◆ **Work to be completed**:
Find each line with the string "follow" and copy it.

◆ **Entries with scene source code**:
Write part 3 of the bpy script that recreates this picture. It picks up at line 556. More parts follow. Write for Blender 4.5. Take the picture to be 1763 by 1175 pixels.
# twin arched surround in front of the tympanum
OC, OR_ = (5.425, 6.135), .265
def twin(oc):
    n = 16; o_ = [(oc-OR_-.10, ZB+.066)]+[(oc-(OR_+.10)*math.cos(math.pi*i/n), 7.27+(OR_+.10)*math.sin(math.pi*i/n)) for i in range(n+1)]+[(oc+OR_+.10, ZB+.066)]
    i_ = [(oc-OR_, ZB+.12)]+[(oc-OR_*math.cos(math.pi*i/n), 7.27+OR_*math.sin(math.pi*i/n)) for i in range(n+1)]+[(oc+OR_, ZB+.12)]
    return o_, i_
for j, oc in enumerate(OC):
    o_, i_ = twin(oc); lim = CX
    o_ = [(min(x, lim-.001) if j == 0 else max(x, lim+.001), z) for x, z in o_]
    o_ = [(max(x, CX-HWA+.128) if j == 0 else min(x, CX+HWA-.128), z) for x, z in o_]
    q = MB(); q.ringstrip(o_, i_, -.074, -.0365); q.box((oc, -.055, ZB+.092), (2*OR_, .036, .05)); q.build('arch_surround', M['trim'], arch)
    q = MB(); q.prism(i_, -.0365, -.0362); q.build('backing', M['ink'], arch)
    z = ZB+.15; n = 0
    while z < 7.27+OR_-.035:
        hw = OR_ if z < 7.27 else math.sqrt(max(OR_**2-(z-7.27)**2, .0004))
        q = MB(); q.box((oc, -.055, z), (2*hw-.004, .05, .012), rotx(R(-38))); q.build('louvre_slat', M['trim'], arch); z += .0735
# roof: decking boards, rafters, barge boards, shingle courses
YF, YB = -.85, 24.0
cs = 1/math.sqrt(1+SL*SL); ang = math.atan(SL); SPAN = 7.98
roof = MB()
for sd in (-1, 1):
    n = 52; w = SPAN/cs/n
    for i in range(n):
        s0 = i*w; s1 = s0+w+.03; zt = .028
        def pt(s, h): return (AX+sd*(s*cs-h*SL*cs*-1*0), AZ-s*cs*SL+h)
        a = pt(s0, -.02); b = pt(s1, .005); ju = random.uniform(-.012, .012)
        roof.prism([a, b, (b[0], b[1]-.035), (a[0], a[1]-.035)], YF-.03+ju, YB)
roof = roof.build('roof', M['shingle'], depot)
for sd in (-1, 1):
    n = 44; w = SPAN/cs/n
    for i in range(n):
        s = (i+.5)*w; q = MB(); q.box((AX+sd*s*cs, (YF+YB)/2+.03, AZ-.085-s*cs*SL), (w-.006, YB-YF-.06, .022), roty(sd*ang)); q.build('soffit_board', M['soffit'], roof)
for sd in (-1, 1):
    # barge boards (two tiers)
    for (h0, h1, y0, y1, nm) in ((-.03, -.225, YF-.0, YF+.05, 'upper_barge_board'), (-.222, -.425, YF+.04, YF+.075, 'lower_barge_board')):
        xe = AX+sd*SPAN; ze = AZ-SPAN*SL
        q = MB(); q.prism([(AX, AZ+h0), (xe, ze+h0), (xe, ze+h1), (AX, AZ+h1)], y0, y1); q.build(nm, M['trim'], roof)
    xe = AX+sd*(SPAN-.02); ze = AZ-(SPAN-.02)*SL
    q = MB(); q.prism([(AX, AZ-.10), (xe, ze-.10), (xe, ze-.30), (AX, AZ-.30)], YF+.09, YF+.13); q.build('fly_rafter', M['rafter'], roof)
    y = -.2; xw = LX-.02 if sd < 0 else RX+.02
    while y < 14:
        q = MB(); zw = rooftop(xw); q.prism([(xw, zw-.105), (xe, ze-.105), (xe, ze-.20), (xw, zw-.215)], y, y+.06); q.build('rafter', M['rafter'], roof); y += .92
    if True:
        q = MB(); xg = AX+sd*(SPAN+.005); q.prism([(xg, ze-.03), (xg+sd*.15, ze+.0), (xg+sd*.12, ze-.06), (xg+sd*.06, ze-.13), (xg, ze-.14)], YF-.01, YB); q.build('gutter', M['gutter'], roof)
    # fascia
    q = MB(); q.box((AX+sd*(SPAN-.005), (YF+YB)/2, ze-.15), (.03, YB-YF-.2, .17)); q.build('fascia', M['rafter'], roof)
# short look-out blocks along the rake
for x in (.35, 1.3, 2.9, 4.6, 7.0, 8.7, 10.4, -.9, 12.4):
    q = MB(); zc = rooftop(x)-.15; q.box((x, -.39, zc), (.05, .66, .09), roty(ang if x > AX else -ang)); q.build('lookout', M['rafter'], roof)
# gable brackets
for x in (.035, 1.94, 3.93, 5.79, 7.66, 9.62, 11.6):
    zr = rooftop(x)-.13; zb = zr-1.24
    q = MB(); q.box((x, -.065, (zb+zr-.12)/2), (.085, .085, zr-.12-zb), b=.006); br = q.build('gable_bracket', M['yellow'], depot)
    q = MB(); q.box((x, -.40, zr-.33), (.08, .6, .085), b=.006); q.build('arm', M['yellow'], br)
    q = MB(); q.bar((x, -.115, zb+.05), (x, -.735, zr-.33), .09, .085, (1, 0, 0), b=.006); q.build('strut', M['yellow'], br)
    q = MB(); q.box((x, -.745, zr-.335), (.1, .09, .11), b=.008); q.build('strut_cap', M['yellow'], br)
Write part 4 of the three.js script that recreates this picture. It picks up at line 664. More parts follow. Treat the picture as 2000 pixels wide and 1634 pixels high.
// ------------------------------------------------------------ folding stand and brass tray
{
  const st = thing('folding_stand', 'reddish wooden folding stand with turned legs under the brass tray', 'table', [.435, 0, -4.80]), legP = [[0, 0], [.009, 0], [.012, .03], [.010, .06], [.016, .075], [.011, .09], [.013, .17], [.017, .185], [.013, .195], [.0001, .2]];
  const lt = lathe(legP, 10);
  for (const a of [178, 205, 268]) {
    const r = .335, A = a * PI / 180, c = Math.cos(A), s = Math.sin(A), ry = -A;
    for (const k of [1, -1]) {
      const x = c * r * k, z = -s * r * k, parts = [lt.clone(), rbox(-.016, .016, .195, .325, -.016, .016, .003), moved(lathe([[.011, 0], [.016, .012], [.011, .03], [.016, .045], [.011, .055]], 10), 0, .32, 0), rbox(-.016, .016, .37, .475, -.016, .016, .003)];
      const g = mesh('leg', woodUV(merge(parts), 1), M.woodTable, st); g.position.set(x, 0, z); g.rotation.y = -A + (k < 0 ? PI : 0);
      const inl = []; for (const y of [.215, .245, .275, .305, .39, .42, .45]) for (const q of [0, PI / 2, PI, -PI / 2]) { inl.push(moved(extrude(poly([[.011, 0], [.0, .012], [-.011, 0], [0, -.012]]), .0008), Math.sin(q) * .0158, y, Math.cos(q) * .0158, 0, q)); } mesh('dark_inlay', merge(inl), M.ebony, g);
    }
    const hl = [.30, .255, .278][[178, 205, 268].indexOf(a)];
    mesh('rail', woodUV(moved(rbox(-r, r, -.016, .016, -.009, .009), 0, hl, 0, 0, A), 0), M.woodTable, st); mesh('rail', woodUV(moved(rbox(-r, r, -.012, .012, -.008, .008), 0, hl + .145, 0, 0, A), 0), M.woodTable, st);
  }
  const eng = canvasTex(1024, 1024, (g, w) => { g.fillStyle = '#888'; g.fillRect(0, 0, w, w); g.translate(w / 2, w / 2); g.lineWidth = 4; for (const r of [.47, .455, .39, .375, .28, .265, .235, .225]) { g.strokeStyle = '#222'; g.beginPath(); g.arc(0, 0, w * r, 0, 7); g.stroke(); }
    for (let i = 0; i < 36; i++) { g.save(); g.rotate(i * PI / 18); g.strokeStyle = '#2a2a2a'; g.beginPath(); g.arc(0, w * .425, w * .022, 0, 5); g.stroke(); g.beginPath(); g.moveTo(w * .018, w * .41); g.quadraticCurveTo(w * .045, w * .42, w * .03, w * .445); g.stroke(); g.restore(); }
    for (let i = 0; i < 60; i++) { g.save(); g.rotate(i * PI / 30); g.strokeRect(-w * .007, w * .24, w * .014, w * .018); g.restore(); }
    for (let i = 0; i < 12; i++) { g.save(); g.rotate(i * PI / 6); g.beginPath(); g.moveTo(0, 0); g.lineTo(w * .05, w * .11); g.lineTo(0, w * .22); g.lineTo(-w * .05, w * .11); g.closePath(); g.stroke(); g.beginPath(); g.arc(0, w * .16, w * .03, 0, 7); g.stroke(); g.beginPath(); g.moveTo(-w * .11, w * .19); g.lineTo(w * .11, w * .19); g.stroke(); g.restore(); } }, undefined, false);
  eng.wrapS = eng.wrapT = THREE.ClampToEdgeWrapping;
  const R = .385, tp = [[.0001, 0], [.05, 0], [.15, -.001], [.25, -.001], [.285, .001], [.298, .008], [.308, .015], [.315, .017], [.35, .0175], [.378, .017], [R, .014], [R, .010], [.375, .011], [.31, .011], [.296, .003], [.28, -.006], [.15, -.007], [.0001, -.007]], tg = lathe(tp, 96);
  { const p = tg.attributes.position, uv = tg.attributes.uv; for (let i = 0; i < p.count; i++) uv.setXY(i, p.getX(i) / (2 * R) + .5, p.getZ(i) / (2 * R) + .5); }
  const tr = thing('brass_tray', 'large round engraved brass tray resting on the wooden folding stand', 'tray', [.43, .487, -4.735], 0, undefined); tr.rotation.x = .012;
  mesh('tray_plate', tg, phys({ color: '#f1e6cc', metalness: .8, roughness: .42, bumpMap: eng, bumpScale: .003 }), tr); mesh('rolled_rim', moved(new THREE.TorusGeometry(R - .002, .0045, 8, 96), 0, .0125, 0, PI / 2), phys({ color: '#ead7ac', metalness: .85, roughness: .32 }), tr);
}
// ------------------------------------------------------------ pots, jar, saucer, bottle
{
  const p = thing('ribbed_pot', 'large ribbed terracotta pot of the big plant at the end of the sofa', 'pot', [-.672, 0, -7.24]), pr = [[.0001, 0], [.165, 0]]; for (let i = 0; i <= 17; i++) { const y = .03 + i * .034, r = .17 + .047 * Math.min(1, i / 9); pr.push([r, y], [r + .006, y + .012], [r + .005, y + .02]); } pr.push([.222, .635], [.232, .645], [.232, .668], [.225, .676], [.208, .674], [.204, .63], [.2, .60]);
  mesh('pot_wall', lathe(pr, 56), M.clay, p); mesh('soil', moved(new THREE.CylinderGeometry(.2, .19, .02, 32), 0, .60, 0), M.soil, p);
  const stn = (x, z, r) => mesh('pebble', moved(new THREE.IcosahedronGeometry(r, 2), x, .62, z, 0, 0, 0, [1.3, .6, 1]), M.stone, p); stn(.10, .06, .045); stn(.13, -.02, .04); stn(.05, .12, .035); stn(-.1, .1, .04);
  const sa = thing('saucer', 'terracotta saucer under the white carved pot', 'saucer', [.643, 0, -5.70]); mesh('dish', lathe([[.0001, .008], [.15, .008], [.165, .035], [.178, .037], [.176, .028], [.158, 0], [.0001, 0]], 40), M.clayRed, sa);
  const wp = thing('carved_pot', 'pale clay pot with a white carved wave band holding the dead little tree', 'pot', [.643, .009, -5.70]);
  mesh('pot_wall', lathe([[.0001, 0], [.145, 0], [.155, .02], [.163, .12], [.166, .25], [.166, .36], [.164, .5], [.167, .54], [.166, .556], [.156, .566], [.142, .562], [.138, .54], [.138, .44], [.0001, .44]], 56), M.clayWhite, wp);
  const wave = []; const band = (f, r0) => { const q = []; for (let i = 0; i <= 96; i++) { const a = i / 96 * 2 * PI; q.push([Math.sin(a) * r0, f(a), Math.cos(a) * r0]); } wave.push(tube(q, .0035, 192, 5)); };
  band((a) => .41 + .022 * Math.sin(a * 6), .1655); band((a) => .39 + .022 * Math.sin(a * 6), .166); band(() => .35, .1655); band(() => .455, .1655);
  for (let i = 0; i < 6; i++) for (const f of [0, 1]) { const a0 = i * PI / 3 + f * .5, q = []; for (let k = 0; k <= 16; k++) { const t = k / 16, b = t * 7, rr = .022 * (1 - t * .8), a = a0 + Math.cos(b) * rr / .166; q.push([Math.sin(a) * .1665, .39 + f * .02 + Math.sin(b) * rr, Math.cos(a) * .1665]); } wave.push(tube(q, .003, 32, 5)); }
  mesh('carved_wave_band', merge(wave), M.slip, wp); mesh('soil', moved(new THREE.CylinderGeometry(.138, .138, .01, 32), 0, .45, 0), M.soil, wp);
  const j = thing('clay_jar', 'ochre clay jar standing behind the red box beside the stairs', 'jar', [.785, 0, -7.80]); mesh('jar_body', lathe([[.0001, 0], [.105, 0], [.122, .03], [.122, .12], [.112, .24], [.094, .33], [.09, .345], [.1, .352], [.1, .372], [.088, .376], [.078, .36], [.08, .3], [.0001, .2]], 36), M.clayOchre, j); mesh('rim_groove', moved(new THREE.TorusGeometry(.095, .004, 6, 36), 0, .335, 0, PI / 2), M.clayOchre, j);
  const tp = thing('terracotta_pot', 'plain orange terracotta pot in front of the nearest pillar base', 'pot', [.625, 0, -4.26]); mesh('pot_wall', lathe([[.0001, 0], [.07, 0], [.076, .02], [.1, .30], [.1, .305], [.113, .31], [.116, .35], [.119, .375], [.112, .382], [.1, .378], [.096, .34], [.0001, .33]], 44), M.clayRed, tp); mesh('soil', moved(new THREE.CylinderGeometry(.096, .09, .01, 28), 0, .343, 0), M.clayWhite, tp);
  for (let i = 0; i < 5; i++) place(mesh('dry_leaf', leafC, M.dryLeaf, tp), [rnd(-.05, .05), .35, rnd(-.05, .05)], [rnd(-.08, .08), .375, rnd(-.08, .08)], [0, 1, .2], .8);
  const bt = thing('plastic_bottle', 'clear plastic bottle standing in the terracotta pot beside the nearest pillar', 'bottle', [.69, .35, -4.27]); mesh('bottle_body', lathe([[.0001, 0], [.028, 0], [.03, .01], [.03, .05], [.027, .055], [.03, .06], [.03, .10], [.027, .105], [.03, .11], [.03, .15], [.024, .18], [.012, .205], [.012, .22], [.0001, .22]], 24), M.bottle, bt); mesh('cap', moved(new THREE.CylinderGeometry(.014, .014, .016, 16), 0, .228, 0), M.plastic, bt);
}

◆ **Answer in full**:
Write part 3 of the bpy script that recreates this picture. It picks up at line 556. More parts follow. Write for Blender 4.5. Take the picture to be 1763 by 1175 pixels.
Write part 4 of the three.js script that recreates this picture. It picks up at line 664. More parts follow. Treat the picture as 2000 pixels wide and 1634 pixels high.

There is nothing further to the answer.